Product: World
Remix/ What Would Judas Do? - Bush Theatre, London
By Sarah Hemming
FINANCIAL TIMES - January 16 2007
As well as being a playwright, Mark Ravenhill is also a witty and
astute newspaper columnist, writing about the business of being a
playwright.
And in a sense, it is this Ravenhill who is to the fore in Product:
World Remix, his mordant hour-long monologue satirising the movie
industry (the first of these two short shows). Ravenhill plays James,
a monstrous film producer trying to sell an unspeakably tasteless
script to the bankable actress he needs on board to sell the project.

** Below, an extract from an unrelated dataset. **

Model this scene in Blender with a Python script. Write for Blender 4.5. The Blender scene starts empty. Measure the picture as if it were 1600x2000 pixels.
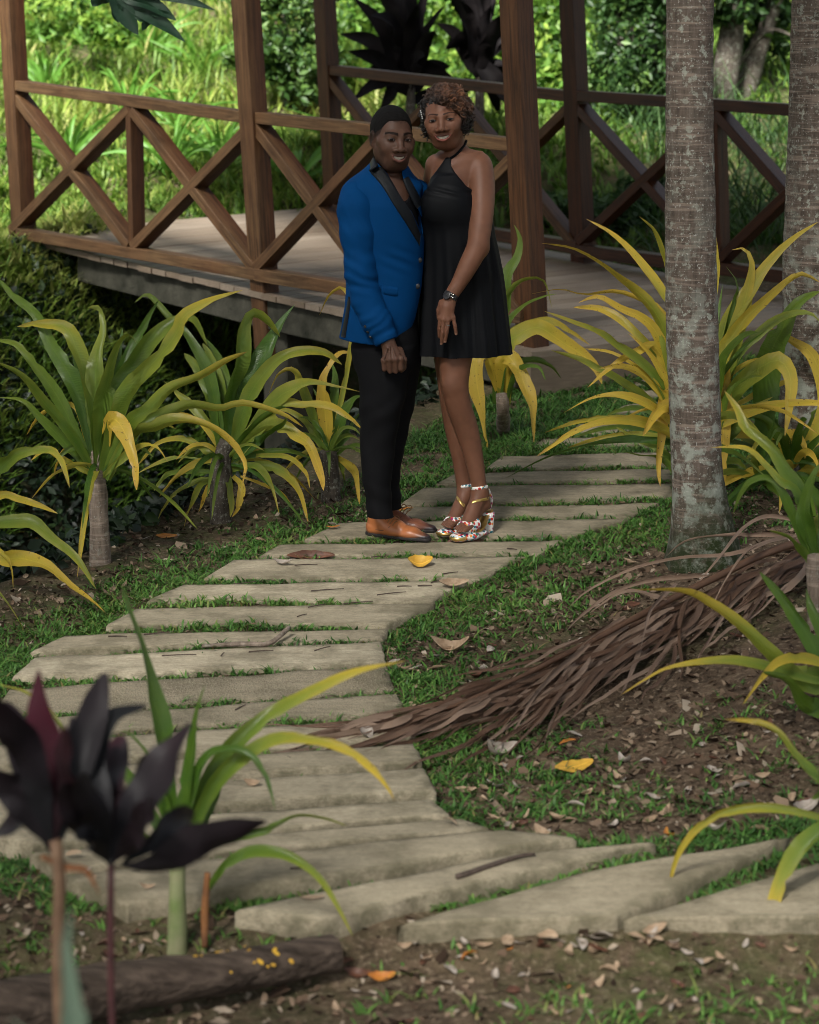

She sits, poised in mute disdain as he gives a blow-by-blow account
of the excesses of the story.
It is a piece of post-9/11 schlock about a beautiful western woman
who falls in love with a "dusky" stranger named Mohammed
and is drawn into his plans for jihad.
Ravenhill the writer is acidly funny about the moral vacuity of his
character, whose avowed sensitivity sees no problem in making dollars
out of suicide bombers, banking on fear and reducing critical global
tensions to a series of slickly filmed images. Ravenhill the actor
plays him as a vulture in a designer suit, circling round his target,
creepy in his desperation as he alternately crows, flatters and wheedles.
Jo Lobban, meanwhile, is delightful as the silent actress, occasionally
raising her perfectly plucked eyebrows in faint surprise as the script
takes yet another implausible twist.
It is mercilessly funny and written with panache. It is also necessarily
unsubtle, the drawback to this being that it goes on for some time
after the point has been made. Still, expect to see Mohammed and Me
on some screen or other sometime.
Product: World Remix is playing alongside
What Would Judas Do? by Stewart Lee.
Lee is a stand-up comedian and brings his skill at working an audience
to bear on this short play. He plays Judas Iscariot, here to explain
his behaviour. His Judas is a fervent but not very bright disciple,
a would-be revolutionary, disappointed that his leader did not capitalise
on his chance to bring the social structure tumbling down and convinced
that his role, in betraying Jesus, is to carry forward the work. It
is a droll yet thought-provoking piece, and Lee charms his audience
by roving round the theatre, handing out packets of nuts for correct
answers to questions on scripture and drafting them in to eat bread
and drink wine at the Last Supper. Ingenious and interesting.